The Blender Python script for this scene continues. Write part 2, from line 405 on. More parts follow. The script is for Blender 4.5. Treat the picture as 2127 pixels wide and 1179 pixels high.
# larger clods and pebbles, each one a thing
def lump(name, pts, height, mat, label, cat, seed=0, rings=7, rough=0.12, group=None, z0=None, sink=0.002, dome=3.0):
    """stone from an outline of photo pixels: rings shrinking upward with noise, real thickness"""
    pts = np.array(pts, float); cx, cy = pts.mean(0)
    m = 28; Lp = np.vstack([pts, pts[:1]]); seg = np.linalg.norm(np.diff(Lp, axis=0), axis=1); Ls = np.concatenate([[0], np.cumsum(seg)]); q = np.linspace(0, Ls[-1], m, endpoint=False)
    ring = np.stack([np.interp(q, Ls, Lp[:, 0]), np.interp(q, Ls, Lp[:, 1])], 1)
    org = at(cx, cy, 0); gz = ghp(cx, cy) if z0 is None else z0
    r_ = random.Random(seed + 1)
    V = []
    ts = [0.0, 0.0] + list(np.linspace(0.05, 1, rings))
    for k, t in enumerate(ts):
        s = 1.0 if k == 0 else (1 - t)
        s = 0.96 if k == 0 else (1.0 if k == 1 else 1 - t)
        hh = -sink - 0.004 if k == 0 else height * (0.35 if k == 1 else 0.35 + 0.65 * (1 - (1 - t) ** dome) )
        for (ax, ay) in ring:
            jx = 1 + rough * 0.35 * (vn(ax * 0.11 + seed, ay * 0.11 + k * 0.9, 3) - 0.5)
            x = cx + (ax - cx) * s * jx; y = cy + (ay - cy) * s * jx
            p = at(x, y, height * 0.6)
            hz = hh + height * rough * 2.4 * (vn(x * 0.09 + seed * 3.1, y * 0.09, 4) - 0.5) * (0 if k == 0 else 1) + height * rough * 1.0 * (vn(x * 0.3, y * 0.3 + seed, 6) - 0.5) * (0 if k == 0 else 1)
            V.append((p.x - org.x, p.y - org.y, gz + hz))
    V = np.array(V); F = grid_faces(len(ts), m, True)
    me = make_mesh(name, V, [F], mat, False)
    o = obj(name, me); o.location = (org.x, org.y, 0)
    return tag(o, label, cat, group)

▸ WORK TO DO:
Recopy all the lines exactly as they appear.

▸ ANSWER TO THE EXERCISE:
The Blender Python script for this scene continues. Write part 2, from line 405 on. More parts follow. The script is for Blender 4.5. Treat the picture as 2127 pixels wide and 1179 pixels high.
# larger clods and pebbles, each one a thing
def lump(name, pts, height, mat, label, cat, seed=0, rings=7, rough=0.12, group=None, z0=None, sink=0.002, dome=3.0):
    """stone from an outline of photo pixels: rings shrinking upward with noise, real thickness"""
    pts = np.array(pts, float); cx, cy = pts.mean(0)
    m = 28; Lp = np.vstack([pts, pts[:1]]); seg = np.linalg.norm(np.diff(Lp, axis=0), axis=1); Ls = np.concatenate([[0], np.cumsum(seg)]); q = np.linspace(0, Ls[-1], m, endpoint=False)
    ring = np.stack([np.interp(q, Ls, Lp[:, 0]), np.interp(q, Ls, Lp[:, 1])], 1)
    org = at(cx, cy, 0); gz = ghp(cx, cy) if z0 is None else z0
    r_ = random.Random(seed + 1)
    V = []
    ts = [0.0, 0.0] + list(np.linspace(0.05, 1, rings))
    for k, t in enumerate(ts):
        s = 1.0 if k == 0 else (1 - t)
        s = 0.96 if k == 0 else (1.0 if k == 1 else 1 - t)
        hh = -sink - 0.004 if k == 0 else height * (0.35 if k == 1 else 0.35 + 0.65 * (1 - (1 - t) ** dome) )
        for (ax, ay) in ring:
            jx = 1 + rough * 0.35 * (vn(ax * 0.11 + seed, ay * 0.11 + k * 0.9, 3) - 0.5)
            x = cx + (ax - cx) * s * jx; y = cy + (ay - cy) * s * jx
            p = at(x, y, height * 0.6)
            hz = hh + height * rough * 2.4 * (vn(x * 0.09 + seed * 3.1, y * 0.09, 4) - 0.5) * (0 if k == 0 else 1) + height * rough * 1.0 * (vn(x * 0.3, y * 0.3 + seed, 6) - 0.5) * (0 if k == 0 else 1)
            V.append((p.x - org.x, p.y - org.y, gz + hz))
    V = np.array(V); F = grid_faces(len(ts), m, True)
    me = make_mesh(name, V, [F], mat, False)
    o = obj(name, me); o.location = (org.x, org.y, 0)
    return tag(o, label, cat, group)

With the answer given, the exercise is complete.